For all the condemnation of Clinton’s speech in the news media, the prosecution team didn’t take any false optimism out of the events of August 17. In his grand jury testimony, the president had been more careful than in his deposition, seven months earlier. Increasingly, the savvier members of the prosecution staff recognized that their entire case came down to the
sex—whether the president had lied about it in his deposition and then in his grand jury testimony. In light of Clinton’s refusal to answer certain questions, Bittman and Wisenberg had pinned him down as best they could. Before the grand jury, Clinton had repeated his position that as he understood the definition of sexual relations provided to him on January 18, he had not had such contacts with Lewinsky. Clinton had admitted to “inappropriate intimate contact,” which he declined to spell out, but by a sort of process of elimination, he had said he had not “directly” touched Lewinsky’s breasts or vagina with his hands or mouth “with intent to arouse” her.
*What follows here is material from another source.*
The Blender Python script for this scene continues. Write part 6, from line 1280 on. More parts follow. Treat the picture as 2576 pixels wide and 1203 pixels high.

It was a slender basis on which to make a case. Since Clinton had admitted intimate contact, what difference did it make whether he acknowledged precisely how and where he had placed his hands and mouth? A big difference, according to the clear consensus at the Office of Independent Counsel. If they could prove a falsehood—any falsehood—they were going to make a case, regardless of the subject matter. In a United States Attorney’s Office, where judges and prosecutors were lied to with regularity, prosecutors would weigh the significance of the false statements and consider whether the government’s resources might be better deployed in another way. But in an independent counsel’s office, especially this one, this kind of thinking was anathema. As Starr said in one of his curbside news conferences, “Okay, you’re taking an oath … under God, that you will—‘so help me, God, that I will tell the truth.’ That’s awfully important. Now that means we attach a special importance to it. There’s no room for white lies. There’s no room for shading. There’s only room for truth.… You cannot defile the temple of justice.”

So Starr would pursue the perjury about sex, and that raised a different issue. In her testimony before the grand jury on August 6, Lewinsky had spoken in a general way about her sexual relationship with the president. Now, in light of how the Starr team wanted to parse Clinton’s answers in the grand jury, there would be a need for a great deal more specificity about the mechanics of their encounters. How they chose to conduct that next examination of Lewinsky would itself turn out to be a landmark in the history of American law enforcement.

Women who met Starr for the first time often remarked on his courtliness—opening doors, pulling out chairs, and generally behaving as he was taught
in San Antonio. He was a good listener, too, and his pet phrase “the deliberative process” almost became a joke around the OIC because things sometimes moved so slowly. But no matter how long it took, Starr believed in hearing everyone out. At the end of the process, though, one thing remained the same in any organization Starr had led: he followed the advice of men.